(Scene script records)

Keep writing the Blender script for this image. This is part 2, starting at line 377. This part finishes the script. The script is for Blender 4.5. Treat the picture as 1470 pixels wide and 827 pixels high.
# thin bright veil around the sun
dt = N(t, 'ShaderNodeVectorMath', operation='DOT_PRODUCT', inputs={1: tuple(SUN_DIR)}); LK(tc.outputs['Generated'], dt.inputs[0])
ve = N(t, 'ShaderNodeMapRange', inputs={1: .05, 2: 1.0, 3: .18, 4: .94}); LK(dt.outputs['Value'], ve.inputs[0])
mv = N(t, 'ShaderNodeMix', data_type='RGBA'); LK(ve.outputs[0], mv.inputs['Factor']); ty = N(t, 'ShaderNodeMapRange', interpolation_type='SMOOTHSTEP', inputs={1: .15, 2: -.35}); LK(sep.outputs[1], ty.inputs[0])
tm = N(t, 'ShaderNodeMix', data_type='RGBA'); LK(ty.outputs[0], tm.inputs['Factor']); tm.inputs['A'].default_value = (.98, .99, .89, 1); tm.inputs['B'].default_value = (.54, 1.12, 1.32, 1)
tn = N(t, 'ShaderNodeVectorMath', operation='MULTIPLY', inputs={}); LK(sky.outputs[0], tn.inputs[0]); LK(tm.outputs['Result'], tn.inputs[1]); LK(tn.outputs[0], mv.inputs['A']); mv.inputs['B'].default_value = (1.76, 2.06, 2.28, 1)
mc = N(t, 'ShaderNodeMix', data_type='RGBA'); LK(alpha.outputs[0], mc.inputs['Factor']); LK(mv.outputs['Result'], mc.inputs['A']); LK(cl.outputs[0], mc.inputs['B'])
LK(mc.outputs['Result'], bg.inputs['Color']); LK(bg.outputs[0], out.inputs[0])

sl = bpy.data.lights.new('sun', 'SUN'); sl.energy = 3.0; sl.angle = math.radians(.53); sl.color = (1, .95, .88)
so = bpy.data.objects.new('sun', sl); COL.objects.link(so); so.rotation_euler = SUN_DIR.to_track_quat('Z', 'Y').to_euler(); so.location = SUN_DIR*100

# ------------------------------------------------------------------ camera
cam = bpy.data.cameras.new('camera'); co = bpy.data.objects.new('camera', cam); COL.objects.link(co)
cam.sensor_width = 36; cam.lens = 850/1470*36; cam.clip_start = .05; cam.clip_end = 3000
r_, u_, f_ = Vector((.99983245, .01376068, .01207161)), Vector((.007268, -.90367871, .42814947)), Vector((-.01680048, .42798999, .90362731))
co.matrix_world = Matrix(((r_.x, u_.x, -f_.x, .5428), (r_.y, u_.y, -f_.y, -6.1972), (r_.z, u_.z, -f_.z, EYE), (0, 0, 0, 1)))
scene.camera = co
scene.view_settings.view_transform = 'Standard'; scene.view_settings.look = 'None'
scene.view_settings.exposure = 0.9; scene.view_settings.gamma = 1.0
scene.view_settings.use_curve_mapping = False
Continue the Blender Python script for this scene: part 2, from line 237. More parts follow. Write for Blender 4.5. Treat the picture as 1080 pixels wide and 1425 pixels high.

__GOAL__. Quote every line from the beginning of the entries up to and including the line that contains "so = bpy.data.objects.new('sun', sl);".

__ANSWER BELOW__.
Keep writing the Blender script for this image. This is part 2, starting at line 377. This part finishes the script. The script is for Blender 4.5. Treat the picture as 1470 pixels wide and 827 pixels high.
# thin bright veil around the sun
dt = N(t, 'ShaderNodeVectorMath', operation='DOT_PRODUCT', inputs={1: tuple(SUN_DIR)}); LK(tc.outputs['Generated'], dt.inputs[0])
ve = N(t, 'ShaderNodeMapRange', inputs={1: .05, 2: 1.0, 3: .18, 4: .94}); LK(dt.outputs['Value'], ve.inputs[0])
mv = N(t, 'ShaderNodeMix', data_type='RGBA'); LK(ve.outputs[0], mv.inputs['Factor']); ty = N(t, 'ShaderNodeMapRange', interpolation_type='SMOOTHSTEP', inputs={1: .15, 2: -.35}); LK(sep.outputs[1], ty.inputs[0])
tm = N(t, 'ShaderNodeMix', data_type='RGBA'); LK(ty.outputs[0], tm.inputs['Factor']); tm.inputs['A'].default_value = (.98, .99, .89, 1); tm.inputs['B'].default_value = (.54, 1.12, 1.32, 1)
tn = N(t, 'ShaderNodeVectorMath', operation='MULTIPLY', inputs={}); LK(sky.outputs[0], tn.inputs[0]); LK(tm.outputs['Result'], tn.inputs[1]); LK(tn.outputs[0], mv.inputs['A']); mv.inputs['B'].default_value = (1.76, 2.06, 2.28, 1)
mc = N(t, 'ShaderNodeMix', data_type='RGBA'); LK(alpha.outputs[0], mc.inputs['Factor']); LK(mv.outputs['Result'], mc.inputs['A']); LK(cl.outputs[0], mc.inputs['B'])
LK(mc.outputs['Result'], bg.inputs['Color']); LK(bg.outputs[0], out.inputs[0])

sl = bpy.data.lights.new('sun', 'SUN'); sl.energy = 3.0; sl.angle = math.radians(.53); sl.color = (1, .95, .88)
so = bpy.data.objects.new('sun', sl); COL.objects.link(so); so.rotation_euler = SUN_DIR.to_track_quat('Z', 'Y').to_euler(); so.location = SUN_DIR*100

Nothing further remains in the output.